The solid concrete structure of the Three Gorges Project, the world's largest water conservancy project, has been designed with a strong defense capability to withstand attacks of conventional arms, said the project undertaker.
Ever since the initial feasibility study, there was wide-spread concern that, should an attack take place, the Three Gorges Reservoir holding water at a storage level of over 100 meters could present a serious flood risk to China's prosperous eastern provinces and cities.
Guo Tao, deputy manager of the China Yangtze River Three Gorges Project Development Corp., said the reservoir will have the capability of reducing its water level from the highest storage level of 175 meters to a safety height in a short time in the event of an attack.
He did not specify the time period required for reducing the water level to the safety line.
Tao Jingliang, a senior engineer with the company, said the project designers have taken into consideration the dam's defense requirements and have used engineering techniques to improve its fire resistant capacity.
Located 40 kilometers from Yichang City, in central China's Hubei Province, the Three Gorges Dam, upon completion in 2009, will be 2,309 meters long and 185 meters high.
Tao said that, despite the dam's strong, concrete structure, the discharging control system constitutes the most effective defense mechanism for the project.
Although the odds of an attack on the Three Gorges Dam are quite small, experts with the Ministry of Water Resources conducted several years of thorough research on defense measures.
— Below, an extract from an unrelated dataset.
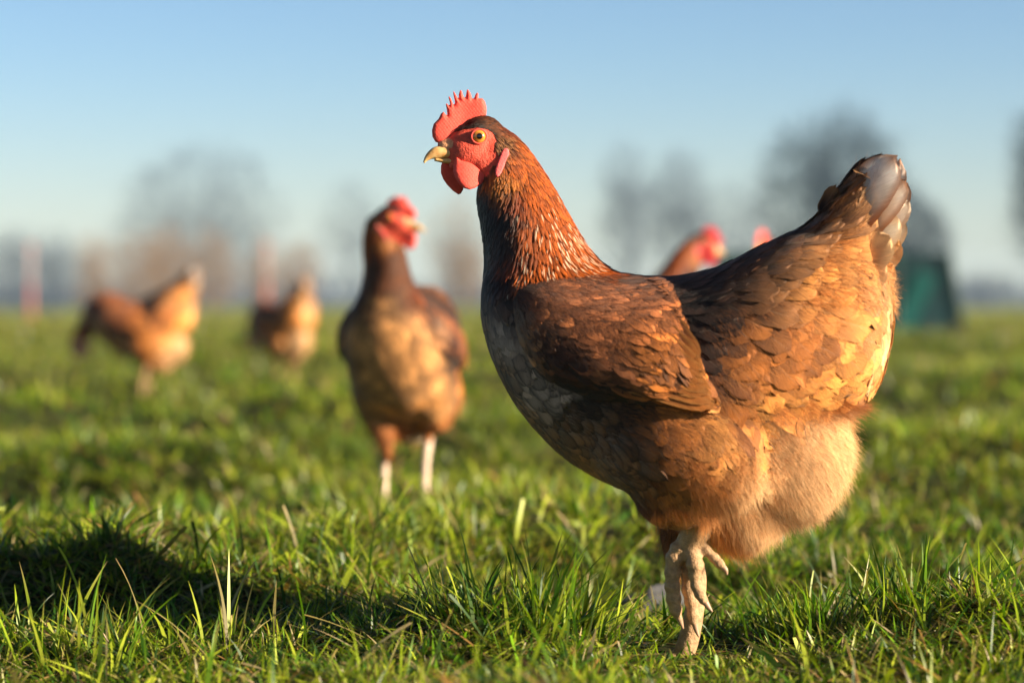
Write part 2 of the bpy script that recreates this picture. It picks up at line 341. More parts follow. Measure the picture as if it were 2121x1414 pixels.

The officials concluded that discharge control in the event of an attack would limit flooding to the area from the dam to Jingzhou City in Hubei Province.
Defense experts agree that, in the event of an attack, there should be ample warning which would permit the reduction of the storage level to dispose of the flooding threat.
The research findings gave no indication of risk to central China's industrial center of Wuhan, the capital of Hubei Province, nor to cities further downstream in wealthier coastal provinces.
The Three Gorges Dam has been designed with a storage capacity of 39.3 billion cubic meters. There are 35 reservoirs in the world with storage capacities topping 30 billion cubic meters, and the Three Gorges Reservoir ranks 24th.
The reservoir contains the Yangtze River water in some 600 km of long, narrow cliff gorges, which help to slow the water flow.